As a member of Yo Yo Ma’s Silk Road Ensemble, Joseph Gramley, associate professor of music and director of percussion studies, was part of the winning ensemble for Best World Music Album, for Sing Me Home, on the Masterworks label. The album features original and traditional folk tunes interpreted by Silk Road, Yo-Yo Ma, and a range of guest artists. Gramley is both percussionist and associate artistic director of Silk Road.

This is the second time that Daugherty took home a GRAMMY Award for Best Contemporary Classical Composition; he won the category in 2010 for Deus Ex Machina.

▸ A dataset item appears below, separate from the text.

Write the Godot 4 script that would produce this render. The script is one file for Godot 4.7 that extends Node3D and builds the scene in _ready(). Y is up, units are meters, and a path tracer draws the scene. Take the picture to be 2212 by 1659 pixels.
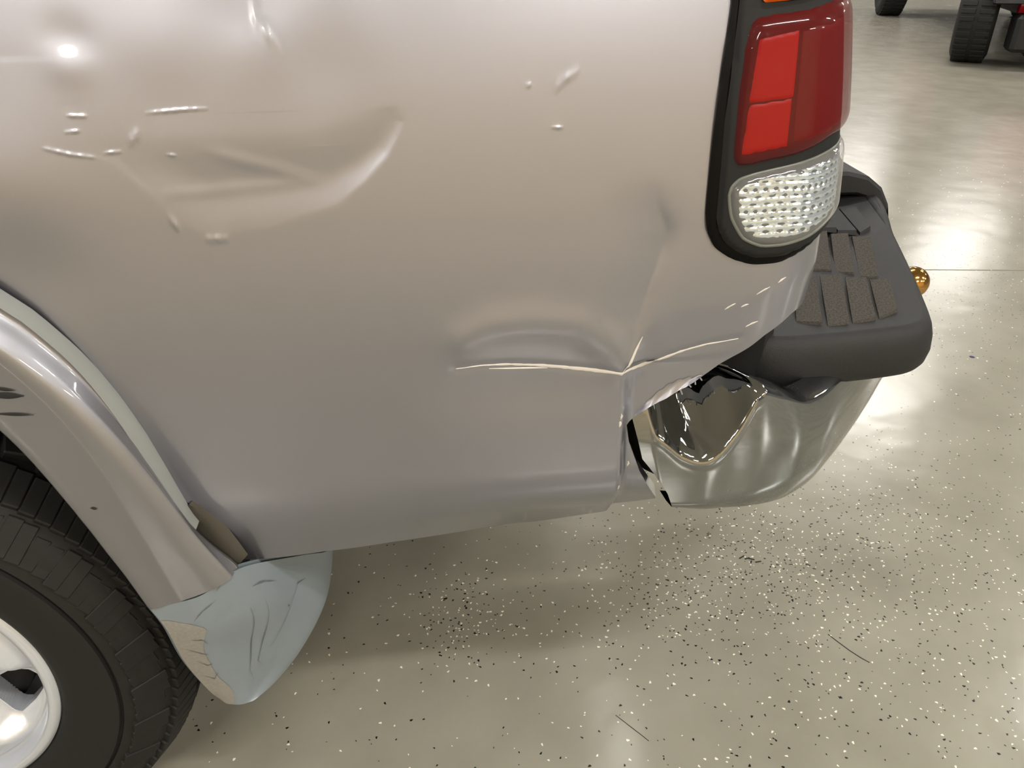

Tales of Hemingway, for cello and orchestra, evokes the turbulent life, adventures, and literature of author Ernest Hemingway. The other works on the album are also musical portraits based on larger-than-life personalities: American Gothic is a concerto for orchestra, reflecting on the creative world of Iowa artist Grant Wood; and Once Upon a Castle is a sinfonia concertante for organ and orchestra, inspired by the rich history of the Hearst Castle, built by billionaire newspaper publisher Randolph Hearst, the inspiration for Orson Welles’s film Citizen Kane. The work features GRAMMY Award-winning organist Paul Jacobs.